Exclusive: Hear the first song from Tenement’s upcoming double album
For years, people have been saying that “the album is dead.” It’s a dialogue that’s pervaded the music industry in the wake of digital downloading and streaming services, as the focus shifts to the single and not extended works. By that logic, the double album has been dead even longer, but none of these conversations make a difference to Appleton, Wisconsin’s Tenement. After partnering up with Don Giovanni Records, label owner Joseph Steinhardt suggested the trio try a double album. Now, three years after starting work on it in 2012, the band is ready to unleash its 25-track, 80-minute double record, Predatory Headlights, on June 2.
Tenement has been a favorite in the D.I.Y. community for years, but Predatory Headlights is sure to extend the band’s reach. Following in the footsteps of such classic, sprawling works as Zen Arcade and Mellon Collie And The Infinite Sadness, Tenement shows each side of itself on a double record that’s as dense as it is catchy. Whether it’s a 10-minute jazz track that guitarist-vocalist Amos Pitsch says was inspired by Duke Ellington or the power-pop jangle found on the band’s recent 7-inches, Predatory Headlights proves that the album, when in the right hands, is as vital as ever.

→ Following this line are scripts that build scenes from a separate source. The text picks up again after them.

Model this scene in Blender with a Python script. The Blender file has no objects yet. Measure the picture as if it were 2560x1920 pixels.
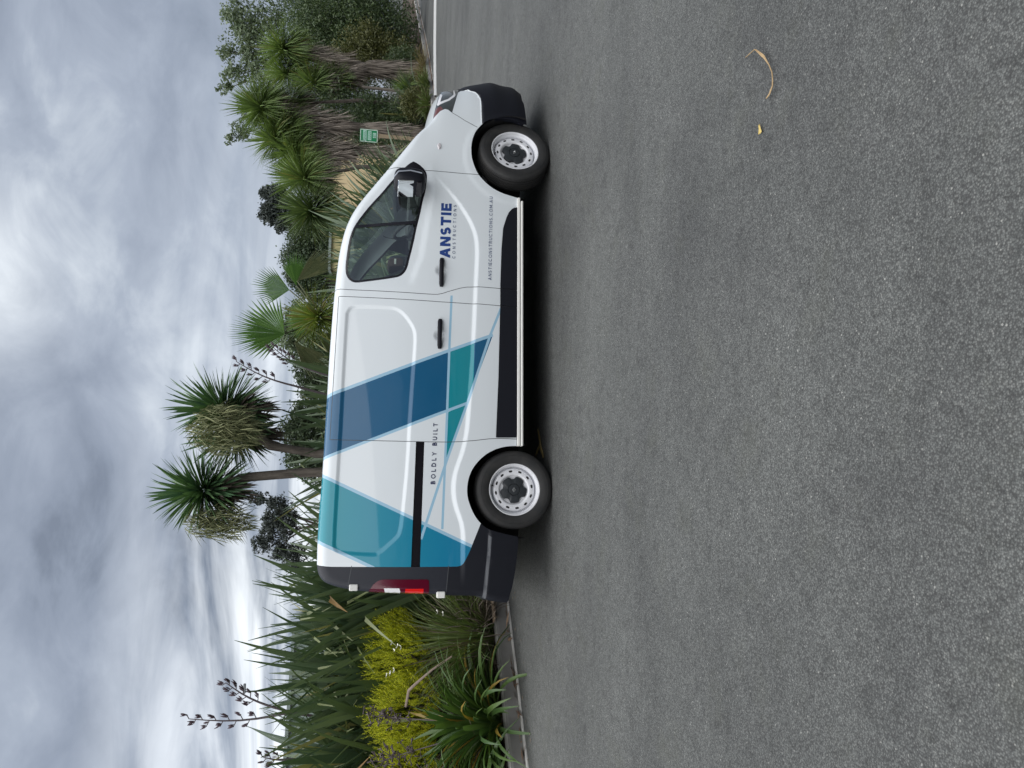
import bpy, bmesh, math, random
import numpy as np
from mathutils import Vector, Matrix, Euler
from mathutils.geometry import delaunay_2d_cdt

random.seed(7)
rng = np.random.default_rng(7)
R = math.radians
SC = bpy.context.scene
COL = SC.collection

# ------------------------------------------------------------------ camera
CAM_H = 1.533
PIT, ROLL = R(10.15), R(1.95)
fw = Vector((0, math.cos(PIT), -math.sin(PIT)))
r0 = Vector((1, 0, 0)); u0 = Vector((0, math.sin(PIT), math.cos(PIT)))
rgt = r0*math.cos(ROLL) + u0*math.sin(ROLL)
upv = -r0*math.sin(ROLL) + u0*math.cos(ROLL)
cam_d = bpy.data.cameras.new('camera')
cam = bpy.data.objects.new('camera', cam_d); COL.objects.link(cam)
# the phone was held on its side: picture right = down, picture up = right
xa, ya, za = -upv, rgt, -fw
cam.matrix_world = Matrix(((xa.x, ya.x, za.x, 0), (xa.y, ya.y, za.y, 0), (xa.z, ya.z, za.z, CAM_H), (0, 0, 0, 1)))
cam_d.sensor_width = 36; cam_d.lens = 36*1901/2560
cam_d.clip_start = 0.05; cam_d.clip_end = 4000
SC.camera = cam

# ------------------------------------------------------------------ world: cloudy sky
SUN_EL, SUN_AZ = 70.0, 205.0      # azimuth clockwise from +Y; the brighter part of the overcast is behind the camera
w = bpy.data.worlds.new('World'); SC.world = w; w.use_nodes = True
nt = w.node_tree; N = nt.nodes; Lk = nt.links
N.clear()
def wn(t, **k):
    n = N.new(t)
    for a, b in k.items(): setattr(n, a, b)
    return n
def mathn(op, a, b=None, clamp=False):
    n = wn('ShaderNodeMath', operation=op); n.use_clamp = clamp
    for i, v in enumerate((a, b)):
        if v is None: continue
        if isinstance(v, (int, float)): n.inputs[i].default_value = v
        else: Lk.new(v, n.inputs[i])
    return n.outputs[0]
out = wn('ShaderNodeOutputWorld')
tc = wn('ShaderNodeTexCoord')
sep = wn('ShaderNodeSeparateXYZ'); Lk.new(tc.outputs['Generated'], sep.inputs[0])
dz = mathn('MAXIMUM', sep.outputs[2], 0.0)
den = mathn('ADD', dz, 0.30)
px = mathn('DIVIDE', sep.outputs[0], den); py = mathn('DIVIDE', sep.outputs[1], den)
comb = wn('ShaderNodeCombineXYZ'); Lk.new(px, comb.inputs[0]); Lk.new(py, comb.inputs[1])
vol = wn('ShaderNodeMapping'); Lk.new(tc.outputs['Generated'], vol.inputs[0]); vol.inputs['Scale'].default_value = (1.0, 1.0, 1.5)
def noise(scale, detail, rough, dist, off, sc=(1, 1, 1), src=None):
    m = wn('ShaderNodeMapping'); Lk.new(src or comb.outputs[0], m.inputs[0])
    m.inputs['Location'].default_value = off; m.inputs['Scale'].default_value = sc
    m.inputs['Rotation'].default_value = (0, R(28), 0) if src else (0, 0, R(-30))
    n = wn('ShaderNodeTexNoise'); Lk.new(m.outputs[0], n.inputs['Vector'])
    n.inputs['Scale'].default_value = scale; n.inputs['Detail'].default_value = detail
    n.inputs['Roughness'].default_value = rough; n.inputs['Distortion'].default_value = dist
    return n.outputs[0]
def ramp(v, stops, interp='LINEAR'):
    r = wn('ShaderNodeValToRGB'); Lk.new(v, r.inputs[0]); r.color_ramp.interpolation = interp
    e = r.color_ramp.elements
    while len(e) < len(stops): e.new(0.5)
    for i, (p, c) in enumerate(stops):
        e[i].position = p; e[i].color = (*c, 1)
    return r.outputs[0]
def mixc(f, a, b, blend='MIX'):
    m = wn('ShaderNodeMix', data_type='RGBA', blend_type=blend)
    for s, v in ((m.inputs[0], f), (m.inputs[6], a), (m.inputs[7], b)):
        if isinstance(v, (int, float)): s.default_value = v
        elif isinstance(v, tuple): s.default_value = (*v, 1)
        else: Lk.new(v, s)
    return m.outputs[2]
V3 = vol.outputs[0]
n1 = noise(2.6, 6, 0.52, 0.35, (3.1, 0.4, 1.7), (0.9, 1, 1.1), V3)
n2 = noise(7.5, 9, 0.58, 0.5, (7.7, 2.3, 4.1), (0.9, 1, 1.1), V3)
cl = mathn('ADD', mathn('MULTIPLY', n1, 0.60), mathn('MULTIPLY', n2, 0.40))
cloud = ramp(cl, [(0.41, (0.150, 0.174, 0.219)), (0.465, (0.200, 0.230, 0.285)), (0.525, (0.235, 0.267, 0.326)), (0.60, (0.290, 0.326, 0.388)), (0.69, (0.44, 0.48, 0.53))])
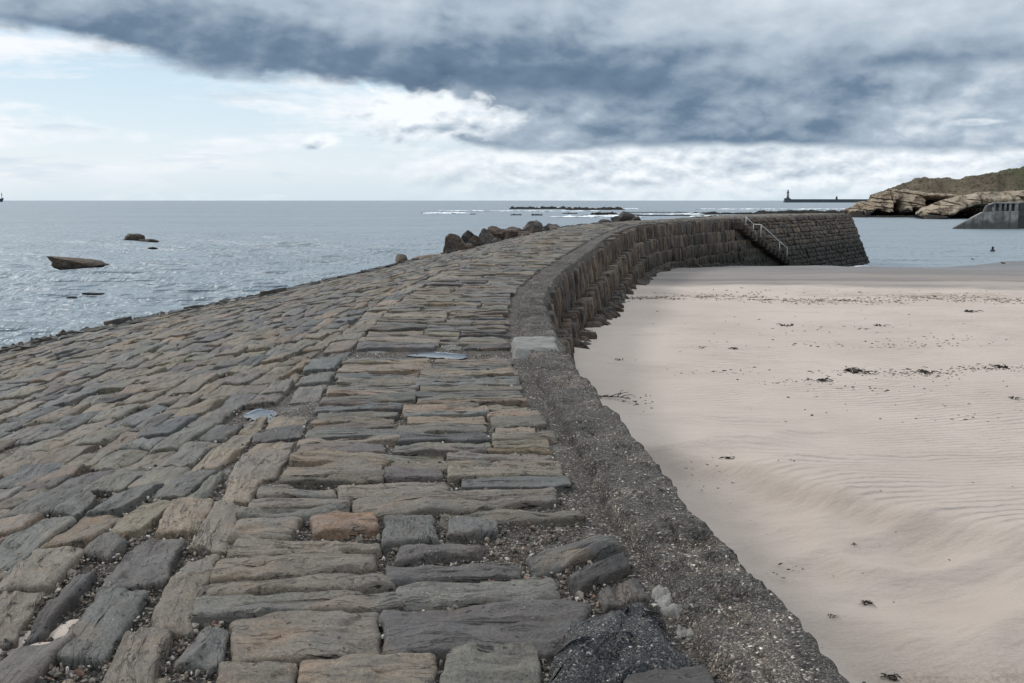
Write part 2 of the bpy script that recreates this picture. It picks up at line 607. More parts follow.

It’s a feat that Pitsch approached with trepidation. “I felt kind of afraid to do a double LP rock record because it’s kind of hard to pull off…but we eventually just decided to give it a try,” he says. This attempt is what put four years between Tenement full-lengths, and in that time the band’s shifted away from its noisy take on pop-punk to something far more grandiose. “We started writing Predatory Headlights in 2012, and that’s already three years ago. Naturally, the music’s going to be a lot different,” said Pitsch.
Along with announcing Predatory Headlights, which is available for pre-order through Don Giovanni Records and iTunes, The A.V. Club is proud to premiere the album’s first track, “Dull Joy,” ahead of the album’s release. It’s a track that shows Tenement’s scope, as the band distills ’60s pop, jazz, and weirdo hardcore influences into something wholly its own. Though it doesn’t speak to the album’s full breadth, “Dull Joy” gives old Tenement fans a glimpse of the future and newcomers a reason to start scrolling through its Bandcamp and playing catch up.